The Hull People’s Memorial Museum has announced it is to permanently close, citing financial pressure and difficulties with its high street location.

The museum said it is currently engaged in returning personal artifacts to the original owners, wherever it can.

On its website, the museum said it had raised a total of £200,000, but the sum could not meet the financial requirements.

Charity Hull Remembers operated the museum for over fifteen years, ten of which were as guests of The Trinity House Charity, which allowed the museum to operate from a high street space.

Art Fund – News
Images from The Hull People's Memorial Museum

Hull Remembers Chair, Alan Brigham, explained in a statement that “rents; rates; insurance, water, heating, lighting and all the other associated costs are, as everyone is aware, going through the roof.”

Brigham said donations from visitors had also fallen as “people simply do not have the spare funds to make the same level of contribution as they once did”.

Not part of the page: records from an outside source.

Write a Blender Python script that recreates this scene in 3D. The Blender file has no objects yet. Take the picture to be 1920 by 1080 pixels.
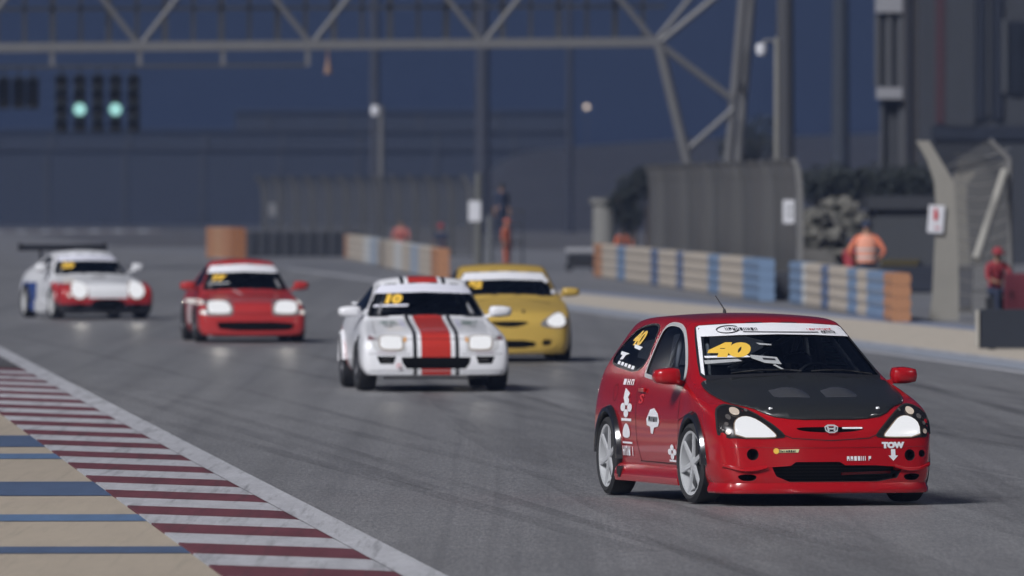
import bpy, bmesh, math, random
from mathutils import Vector, Matrix
from mathutils.bvhtree import BVHTree
from mathutils.geometry import delaunay_2d_cdt
R = math.radians
random.seed(7)
SC = bpy.context.scene
COL = SC.collection

# ------------------------------------------------------------------ camera, sky, light, exposure
F = 400.0 / 36.0 * 1920.0        # focal length in photograph pixels
HC = 2.4                         # camera height
HOR = 354.0                      # horizon row in the photograph
cam_d = bpy.data.cameras.new('camera')
cam = bpy.data.objects.new('camera', cam_d)
COL.objects.link(cam)
cam.location = (0, 0, HC)
cam.rotation_euler = (R(90) - math.atan((540 - HOR) / F), 0, 0)
cam_d.lens = 400
cam_d.sensor_width = 36
cam_d.clip_start = 1
cam_d.clip_end = 12000
cam_d.dof.use_dof = True
cam_d.dof.focus_distance = 87.0
cam_d.dof.aperture_fstop = 4.6
SC.camera = cam

SUN_AZ, SUN_EL = R(218), R(40)   # azimuth from +Y clockwise: behind the camera and to its left
wd = bpy.data.worlds.new('World')
SC.world = wd
wd.use_nodes = True
wn = wd.node_tree.nodes
wl = wd.node_tree.links
wn.clear()
wo = wn.new('ShaderNodeOutputWorld')
bg = wn.new('ShaderNodeBackground')
sky = wn.new('ShaderNodeTexSky')
sky.sky_type = 'NISHITA'
sky.sun_disc = False
sky.sun_elevation = SUN_EL
sky.sun_rotation = SUN_AZ
mx = wn.new('ShaderNodeMix')
mx.data_type = 'RGBA'
mx.blend_type = 'MIX'
mx.inputs[0].default_value = 0.99    # night: almost all of the daylight sky is gone, an even dark blue is left
wl.new(sky.outputs[0], mx.inputs[6])
mx.inputs[7].default_value = (0.13, 0.23, 0.58, 1)
wl.new(mx.outputs[2], bg.inputs[0])
bg.inputs[1].default_value = 0.065
wl.new(bg.outputs[0], wo.inputs[0])

sun_d = bpy.data.lights.new('sun', 'SUN')
sun_d.energy = 3.6
sun_d.angle = R(16)
sun_d.color = (0.97, 0.975, 1.0)
sun = bpy.data.objects.new('sun', sun_d)
COL.objects.link(sun)
sd = Vector((math.sin(SUN_AZ) * math.cos(SUN_EL), math.cos(SUN_AZ) * math.cos(SUN_EL), math.sin(SUN_EL)))
sun.rotation_euler = (-sd).to_track_quat('-Z', 'Y').to_euler()
sun.location = (40, -40, 60)

SC.view_settings.view_transform = 'Standard'
SC.view_settings.look = 'None'
SC.view_settings.exposure = 0.0
SC.view_settings.gamma = 1.0
SC.render.engine = 'CYCLES'
SC.cycles.use_denoising = True
SC.cycles.max_bounces = 8
SC.cycles.transparent_max_bounces = 16
SC.cycles.caustics_reflective = False
SC.cycles.caustics_refractive = False
SC.cycles.sample_clamp_indirect = 4.0

# ------------------------------------------------------------------ helpers
def at(px, py, Y):
    return Vector(((px - 960) * Y / F, Y, HC - (py - HOR) * Y / F))
def gnd(px, py):
    Y = F * HC / (py - HOR)
    return Vector(((px - 960) * Y / F, Y, 0))

def tag(o, label=None, cat=None, group=None, kind=None):
    if label: o['label'] = label
    if cat: o['category'] = cat
    if group: o['group'] = group
    if kind: o['kind'] = kind
    return o

def link(o, parent=None):
    COL.objects.link(o)
    if parent is not None:
        o.parent = parent
    return o

def empty(name, loc=(0, 0, 0), rz=0, parent=None):
    o = bpy.data.objects.new(name, None)
    o.empty_display_size = 0.2
    link(o, parent)
    o.location = loc
    o.rotation_euler = (0, 0, rz)
    return o

def copy_tree(o, parent=None):
    c = o.copy()
    link(c)
    c.parent = parent
    for ch in list(o.children):
        copy_tree(ch, c)
    return c

class MB:
    def __init__(self):
        self.v, self.f = [], []
    def add(self, vs, fs):
        n = len(self.v)
        self.v += [tuple(p) for p in vs]
        self.f += [tuple(i + n for i in f) for f in fs]
        return self
    def box(self, c, s, rz=0, m=None):
        x, y, z = s[0] / 2, s[1] / 2, s[2] / 2
        vs = [Vector(p) for p in ((-x, -y, -z), (x, -y, -z), (x, y, -z), (-x, y, -z), (-x, -y, z), (x, -y, z), (x, y, z), (-x, y, z))]
        M = Matrix.Translation(c) @ Matrix.Rotation(rz, 4, 'Z')
        if m is not None: M = M @ m
        return self.add([M @ p for p in vs], [(3, 2, 1, 0), (4, 5, 6, 7), (0, 1, 5, 4), (1, 2, 6, 5), (2, 3, 7, 6), (3, 0, 4, 7)])
    def cyl(self, a, b, r0, r1=None, n=12, cap=True):
        a, b = Vector(a), Vector(b)
        if r1 is None: r1 = r0
        d = (b - a).normalized()
        u = d.orthogonal().normalized(); w = d.cross(u)
        vs = []
        for p, r in ((a, r0), (b, r1)):
            vs += [p + (u * math.cos(2 * math.pi * i / n) + w * math.sin(2 * math.pi * i / n)) * r for i in range(n)]
        fs = [(i, (i + 1) % n, n + (i + 1) % n, n + i) for i in range(n)]
        if cap:
            fs += [tuple(range(n - 1, -1, -1)), tuple(range(n, 2 * n))]
        return self.add(vs, fs)
    def path(self, pts, r, n=8):
        for a, b in zip(pts[:-1], pts[1:]):
            self.cyl(a, b, r, r, n)
        return self
    def bar(self, a, b, w, t, up=(0, 0, 1)):
        a, b = Vector(a), Vector(b)
        d = (b - a).normalized()
        s = d.cross(Vector(up))
        if s.length < 1e-4: s = d.cross(Vector((0, 1, 0)))
        s.normalize(); q = s.cross(d)
        vs = []
        for p in (a, b):
            vs += [p + s * (i * w / 2) + q * (k * t / 2) for i, k in ((-1, -1), (1, -1), (1, 1), (-1, 1))]
        return self.add(vs, [(3, 2, 1, 0), (4, 5, 6, 7), (0, 1, 5, 4), (1, 2, 6, 5), (2, 3, 7, 6), (3, 0, 4, 7)])
    def lathe(self, prof, axis='x', c=(0, 0, 0), n=32, a0=0.0, a1=2 * math.pi, closed=True):
        # prof: list of (axial, radius)
        c = Vector(c); vs = []
        full = abs(a1 - a0 - 2 * math.pi) < 1e-6
        m = n if full else n + 1
        for i in range(m):
            a = a0 + (a1 - a0) * i / n
            for (u, r) in prof:
                if axis == 'x': p = Vector((u, r * math.cos(a), r * math.sin(a)))
                elif axis == 'y': p = Vector((r * math.cos(a), u, r * math.sin(a)))
                else: p = Vector((r * math.cos(a), r * math.sin(a), u))
                vs.append(c + p)
        k = len(prof); fs = []
        for i in range(n):
            j = (i + 1) % m
            for q in range(k - 1):
                fs.append((i * k + q, i * k + q + 1, j * k + q + 1, j * k + q))
            if closed:
                fs.append((i * k + k - 1, i * k, j * k, j * k + k - 1))
        return self.add(vs, fs)
    def prism(self, poly, mp, d0, d1):
        # poly 2D list, mp(u, v, d) -> 3D
        n = len(poly)
        vs = [mp(u, v, d0) for u, v in poly] + [mp(u, v, d1) for u, v in poly]
        fs = [tuple(range(n - 1, -1, -1)), tuple(range(n, 2 * n))] + [(i, (i + 1) % n, n + (i + 1) % n, n + i) for i in range(n)]
        return self.add(vs, fs)
    def mesh(self, name, smooth=None):
        me = bpy.data.meshes.new(name)
        me.from_pydata(self.v, [], self.f)
        bm = bmesh.new(); bm.from_mesh(me)
        bmesh.ops.recalc_face_normals(bm, faces=bm.faces[:])
        bm.to_mesh(me); bm.free()
        if smooth is not None:
            me.polygons.foreach_set('use_smooth', [True] * len(me.polygons))
            me.set_sharp_from_angle(angle=R(smooth))
        return me
    def build(self, name, mat, parent=None, smooth=None, bevel=None):
        me = self.mesh(name, smooth)
        me.materials.append(mat)
        o = bpy.data.objects.new(name, me)
        link(o, parent)
        if bevel:
            b = o.modifiers.new('bevel', 'BEVEL'); b.width = bevel; b.segments = 2; b.limit_method = 'ANGLE'
        return o

# ------------------------------------------------------------------ materials
class NT:
    def __init__(self, name):
        self.m = bpy.data.materials.new(name)
        self.m.use_nodes = True
        self.t = self.m.node_tree
        self.n = self.t.nodes
        self.p = self.n['Principled BSDF']
        self.out = self.n['Material Output']
    def new(self, t, **k):
        x = self.n.new(t)
        for a, b in k.items(): setattr(x, a, b)
        return x
    def ln(self, a, b): self.t.links.new(a, b)
    def coord(self, which='Object'):
        return self.new('ShaderNodeTexCoord').outputs[which]
    def mapping(self, src, scale=(1, 1, 1), rot=(0, 0, 0), loc=(0, 0, 0)):
        m = self.new('ShaderNodeMapping')
        m.inputs['Scale'].default_value = scale
        m.inputs['Rotation'].default_value = rot
        m.inputs['Location'].default_value = loc
        self.ln(src, m.inputs[0]); return m.outputs[0]
    def noise(self, vec, scale, detail=3, rough=0.55):
        n = self.new('ShaderNodeTexNoise')
        n.inputs['Scale'].default_value = scale
        n.inputs['Detail'].default_value = detail
        n.inputs['Roughness'].default_value = rough
        self.ln(vec, n.inputs['Vector']); return n.outputs['Fac']
    def ramp(self, fac, stops):
        r = self.new('ShaderNodeValToRGB')
        e = r.color_ramp.elements
        while len(e) < len(stops): e.new(0.5)
        for k, (p, c) in enumerate(stops):
            e[k].position = p
            e[k].color = (c, c, c, 1) if isinstance(c, (int, float)) else (*c, 1)
        self.ln(fac, r.inputs[0]); return r.outputs[0]
    def math(self, op, a, b=None):
        m = self.new('ShaderNodeMath', operation=op)
        for k, x in enumerate((a, b)):
            if x is None: continue
            if isinstance(x, (int, float)): m.inputs[k].default_value = x
            else: self.ln(x, m.inputs[k])
        return m.outputs[0]
    def mix(self, fac, a, b, mode='MIX'):
        m = self.new('ShaderNodeMix', data_type='RGBA', blend_type=mode)
        for s, x in ((m.inputs[0], fac), (m.inputs[6], a), (m.inputs[7], b)):
            if isinstance(x, (int, float)): s.default_value = x
            elif isinstance(x, tuple): s.default_value = (*x, 1)
            else: self.ln(x, s)
        return m.outputs[2]
    def sep(self, v):
        s = self.new('ShaderNodeSeparateXYZ'); self.ln(v, s.inputs[0]); return s.outputs
    def base(self, c):
        s = self.p.inputs['Base Color']
        if isinstance(c, tuple): s.default_value = (*c, 1)
        else: self.ln(c, s)
    def bump(self, h, strength=0.3, dist=0.01):
        b = self.new('ShaderNodeBump')
        b.inputs['Strength'].default_value = strength
        b.inputs['Distance'].default_value = dist
        self.ln(h, b.inputs['Height']); self.ln(b.outputs[0], self.p.inputs['Normal'])
    def set(self, rough=None, metal=None, coat=None, spec=None):
        if rough is not None: self.p.inputs['Roughness'].default_value = rough
        if metal is not None: self.p.inputs['Metallic'].default_value = metal
        if coat is not None:
            self.p.inputs['Coat Weight'].default_value = coat
            self.p.inputs['Coat Roughness'].default_value = 0.06
        if spec is not None: self.p.inputs['Specular IOR Level'].default_value = spec
        return self

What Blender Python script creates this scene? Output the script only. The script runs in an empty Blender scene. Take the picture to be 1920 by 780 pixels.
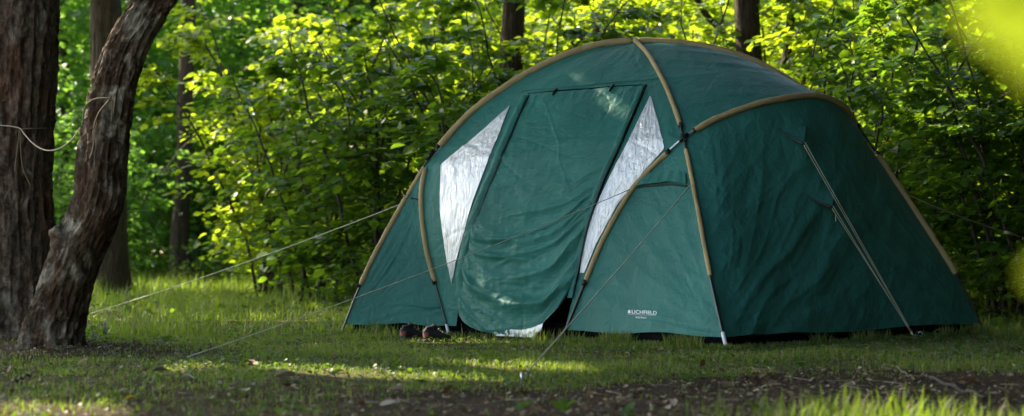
import bpy, math, random
import numpy as np
from mathutils import Vector

rng = np.random.default_rng(7)
random.seed(7)
SC = bpy.context.scene
COL = SC.collection
F = 3200.0
TH = math.atan(80.0 / F)
CAMZ = 0.6
SUN = np.array([-0.60, 0.48, 0.60]); SUN /= np.linalg.norm(SUN)

# ------------------------------------------------------------------ maths helpers
def pt(px, py, Y):
    x = (px - 960) / F; u = (390 - py) / F
    d = np.array([x, math.cos(TH) - u * math.sin(TH), math.sin(TH) + u * math.cos(TH)])
    return np.array([0, 0, CAMZ]) + d * (Y / d[1])

def gpt(px, py, z=0.0):
    x = (px - 960) / F; u = (390 - py) / F
    d = np.array([x, math.cos(TH) - u * math.sin(TH), math.sin(TH) + u * math.cos(TH)])
    return np.array([0, 0, CAMZ]) + d * ((z - CAMZ) / d[2])

def plane_pt(px, py, P0, P1):
    """where the line of sight meets the vertical plane through P0 and P1"""
    x = (px - 960) / F; u = (390 - py) / F
    d = np.array([x, math.cos(TH) - u * math.sin(TH), math.sin(TH) + u * math.cos(TH)])
    e = np.array([P1[0] - P0[0], P1[1] - P0[1], 0]); n = np.array([-e[1], e[0], 0])
    o = np.array([0, 0, CAMZ])
    return o + d * (np.dot(n, P0 - o) / np.dot(n, d))

def proj(P):
    P = np.asarray(P, float); q = P - np.array([0, 0, CAMZ])
    f = q[..., 1] * math.cos(TH) + q[..., 2] * math.sin(TH)
    u = -q[..., 1] * math.sin(TH) + q[..., 2] * math.cos(TH)
    return np.stack([960 + F * q[..., 0] / f, 390 - F * u / f], -1)

def smooth(a, b, x):
    t = np.clip((x - a) / (b - a), 0, 1); return t * t * (3 - 2 * t)

_T = np.random.default_rng(3).random((64, 64, 64)).astype(np.float32) * 2 - 1
def noise3(x, y, z):
    x, y, z = np.broadcast_arrays(np.asarray(x, float), np.asarray(y, float), np.asarray(z, float))
    xi, yi, zi = np.floor(x).astype(int), np.floor(y).astype(int), np.floor(z).astype(int)
    fx, fy, fz = x - xi, y - yi, z - zi
    fx, fy, fz = [f * f * f * (f * (f * 6 - 15) + 10) for f in (fx, fy, fz)]
    g = lambda a, b, c: _T[(xi + a) & 63, (yi + b) & 63, (zi + c) & 63]
    l = lambda a, b, t: a + (b - a) * t
    return l(l(l(g(0,0,0), g(1,0,0), fx), l(g(0,1,0), g(1,1,0), fx), fy),
             l(l(g(0,0,1), g(1,0,1), fx), l(g(0,1,1), g(1,1,1), fx), fy), fz)
def fbm(x, y, z=0.0, o=4):
    r = 0; a = 1.0; s = 0
    for i in range(o):
        r = r + a * noise3(x * 2**i + 7.3 * i, y * 2**i + 3.1 * i, z * 2**i + 1.7 * i); s += a; a *= 0.5
    return r / s
def ridge(x, y, z=0.0, o=2):
    r = 0; a = 1.0; s = 0
    for i in range(o):
        r = r + a * (1 - 2 * np.abs(noise3(x * 2**i + 5.3 * i, y * 2**i, z * 2**i + 9.1 * i))) ; s += a; a *= 0.5
    return r / s
def norm(v):
    return v / np.maximum(np.linalg.norm(v, axis=-1, keepdims=True), 1e-9)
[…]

Brigham also pointed to changes to the city’s parking and road layouts as the primary reason for the closure, stating that it “had become more difficult for volunteers and visitors to access Whitefriargate location”

“We would like to thank everyone who has supported us for so long, visitors, volunteers, donors and the many ‘hidden’ supporters; our Trustees, our Ieper (Ypres) and London teams, our friends at The Carnegie Heritage Centre, The East Yorkshire Family History Society, authors Val Wood and Ronald Fairfax – and so many more besides.”

The Hull People’s Memorial, of which the museum was a part, was created in tribute to those who lost their lives in Kingston upon Hull because of the air raids of both World Wars. As part of its operations, it researched over 10,000 individual requests for information relating to the veterans of war, their families, their friends, wartime events and the stories of Hull at war.

Its researchers have in their time made corrections to the official records of The Commonwealth War Graves Commission, identified over 20 previously ‘unknown’ soldiers and helped dozens of family members to find and visit their fallen heroes graves and memorials.